Work to do
The listing below should be written out exactly; please include all of it.

Information shown
┄┄┄┄┄┄┄┄┄┄
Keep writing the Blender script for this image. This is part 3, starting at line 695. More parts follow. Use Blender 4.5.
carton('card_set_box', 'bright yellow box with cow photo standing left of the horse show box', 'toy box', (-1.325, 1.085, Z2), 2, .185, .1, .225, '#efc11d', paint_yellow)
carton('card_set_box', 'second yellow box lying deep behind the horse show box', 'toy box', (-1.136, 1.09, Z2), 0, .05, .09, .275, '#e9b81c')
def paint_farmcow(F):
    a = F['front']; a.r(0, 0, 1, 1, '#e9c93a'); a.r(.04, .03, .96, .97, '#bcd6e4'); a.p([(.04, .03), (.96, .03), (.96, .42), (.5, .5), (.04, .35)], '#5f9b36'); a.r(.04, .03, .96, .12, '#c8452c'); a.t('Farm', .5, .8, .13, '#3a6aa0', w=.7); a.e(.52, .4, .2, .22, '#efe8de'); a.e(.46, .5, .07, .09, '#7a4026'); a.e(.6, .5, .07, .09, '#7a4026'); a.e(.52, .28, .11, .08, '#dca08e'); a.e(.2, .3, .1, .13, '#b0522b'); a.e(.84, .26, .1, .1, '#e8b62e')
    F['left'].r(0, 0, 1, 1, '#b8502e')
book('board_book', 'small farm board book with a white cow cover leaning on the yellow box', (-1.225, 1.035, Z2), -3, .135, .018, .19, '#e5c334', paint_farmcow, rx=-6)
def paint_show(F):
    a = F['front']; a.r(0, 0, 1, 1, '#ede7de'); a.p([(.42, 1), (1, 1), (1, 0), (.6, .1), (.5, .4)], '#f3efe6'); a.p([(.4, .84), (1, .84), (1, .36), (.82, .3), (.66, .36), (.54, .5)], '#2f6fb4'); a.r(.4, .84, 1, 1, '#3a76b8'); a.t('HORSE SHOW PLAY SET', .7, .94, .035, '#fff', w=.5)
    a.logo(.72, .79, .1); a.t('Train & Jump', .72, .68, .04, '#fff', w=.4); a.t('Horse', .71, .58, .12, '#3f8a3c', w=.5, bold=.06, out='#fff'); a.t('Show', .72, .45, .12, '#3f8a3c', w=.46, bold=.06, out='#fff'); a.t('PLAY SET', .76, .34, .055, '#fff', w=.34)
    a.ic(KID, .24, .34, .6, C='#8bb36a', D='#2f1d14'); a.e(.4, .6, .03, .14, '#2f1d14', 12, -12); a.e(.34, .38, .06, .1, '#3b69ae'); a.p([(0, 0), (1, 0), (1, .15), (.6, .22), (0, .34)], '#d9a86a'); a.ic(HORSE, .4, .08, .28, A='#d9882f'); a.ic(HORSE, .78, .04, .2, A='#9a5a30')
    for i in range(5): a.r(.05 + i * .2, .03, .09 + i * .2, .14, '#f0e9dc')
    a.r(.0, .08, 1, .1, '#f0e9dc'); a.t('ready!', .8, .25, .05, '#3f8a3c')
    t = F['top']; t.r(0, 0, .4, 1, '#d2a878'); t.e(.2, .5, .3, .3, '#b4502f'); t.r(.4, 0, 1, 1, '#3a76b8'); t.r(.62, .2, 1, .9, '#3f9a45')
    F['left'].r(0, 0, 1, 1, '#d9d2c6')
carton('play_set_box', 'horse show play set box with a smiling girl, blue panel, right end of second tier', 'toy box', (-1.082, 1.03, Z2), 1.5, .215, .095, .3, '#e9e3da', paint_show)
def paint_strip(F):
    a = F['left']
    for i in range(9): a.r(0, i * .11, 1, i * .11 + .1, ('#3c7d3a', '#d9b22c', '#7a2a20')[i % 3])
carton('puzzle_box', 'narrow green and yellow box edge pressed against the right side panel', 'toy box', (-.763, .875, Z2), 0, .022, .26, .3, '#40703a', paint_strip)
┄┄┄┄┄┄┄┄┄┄
Answer to this exercise
Keep writing the Blender script for this image. This is part 3, starting at line 695. More parts follow. Use Blender 4.5.
carton('card_set_box', 'bright yellow box with cow photo standing left of the horse show box', 'toy box', (-1.325, 1.085, Z2), 2, .185, .1, .225, '#efc11d', paint_yellow)
carton('card_set_box', 'second yellow box lying deep behind the horse show box', 'toy box', (-1.136, 1.09, Z2), 0, .05, .09, .275, '#e9b81c')
def paint_farmcow(F):
    a = F['front']; a.r(0, 0, 1, 1, '#e9c93a'); a.r(.04, .03, .96, .97, '#bcd6e4'); a.p([(.04, .03), (.96, .03), (.96, .42), (.5, .5), (.04, .35)], '#5f9b36'); a.r(.04, .03, .96, .12, '#c8452c'); a.t('Farm', .5, .8, .13, '#3a6aa0', w=.7); a.e(.52, .4, .2, .22, '#efe8de'); a.e(.46, .5, .07, .09, '#7a4026'); a.e(.6, .5, .07, .09, '#7a4026'); a.e(.52, .28, .11, .08, '#dca08e'); a.e(.2, .3, .1, .13, '#b0522b'); a.e(.84, .26, .1, .1, '#e8b62e')
    F['left'].r(0, 0, 1, 1, '#b8502e')
book('board_book', 'small farm board book with a white cow cover leaning on the yellow box', (-1.225, 1.035, Z2), -3, .135, .018, .19, '#e5c334', paint_farmcow, rx=-6)
def paint_show(F):
    a = F['front']; a.r(0, 0, 1, 1, '#ede7de'); a.p([(.42, 1), (1, 1), (1, 0), (.6, .1), (.5, .4)], '#f3efe6'); a.p([(.4, .84), (1, .84), (1, .36), (.82, .3), (.66, .36), (.54, .5)], '#2f6fb4'); a.r(.4, .84, 1, 1, '#3a76b8'); a.t('HORSE SHOW PLAY SET', .7, .94, .035, '#fff', w=.5)
    a.logo(.72, .79, .1); a.t('Train & Jump', .72, .68, .04, '#fff', w=.4); a.t('Horse', .71, .58, .12, '#3f8a3c', w=.5, bold=.06, out='#fff'); a.t('Show', .72, .45, .12, '#3f8a3c', w=.46, bold=.06, out='#fff'); a.t('PLAY SET', .76, .34, .055, '#fff', w=.34)
    a.ic(KID, .24, .34, .6, C='#8bb36a', D='#2f1d14'); a.e(.4, .6, .03, .14, '#2f1d14', 12, -12); a.e(.34, .38, .06, .1, '#3b69ae'); a.p([(0, 0), (1, 0), (1, .15), (.6, .22), (0, .34)], '#d9a86a'); a.ic(HORSE, .4, .08, .28, A='#d9882f'); a.ic(HORSE, .78, .04, .2, A='#9a5a30')
    for i in range(5): a.r(.05 + i * .2, .03, .09 + i * .2, .14, '#f0e9dc')
    a.r(.0, .08, 1, .1, '#f0e9dc'); a.t('ready!', .8, .25, .05, '#3f8a3c')
    t = F['top']; t.r(0, 0, .4, 1, '#d2a878'); t.e(.2, .5, .3, .3, '#b4502f'); t.r(.4, 0, 1, 1, '#3a76b8'); t.r(.62, .2, 1, .9, '#3f9a45')
    F['left'].r(0, 0, 1, 1, '#d9d2c6')
carton('play_set_box', 'horse show play set box with a smiling girl, blue panel, right end of second tier', 'toy box', (-1.082, 1.03, Z2), 1.5, .215, .095, .3, '#e9e3da', paint_show)
def paint_strip(F):
    a = F['left']
    for i in range(9): a.r(0, i * .11, 1, i * .11 + .1, ('#3c7d3a', '#d9b22c', '#7a2a20')[i % 3])
carton('puzzle_box', 'narrow green and yellow box edge pressed against the right side panel', 'toy box', (-.763, .875, Z2), 0, .022, .26, .3, '#40703a', paint_strip)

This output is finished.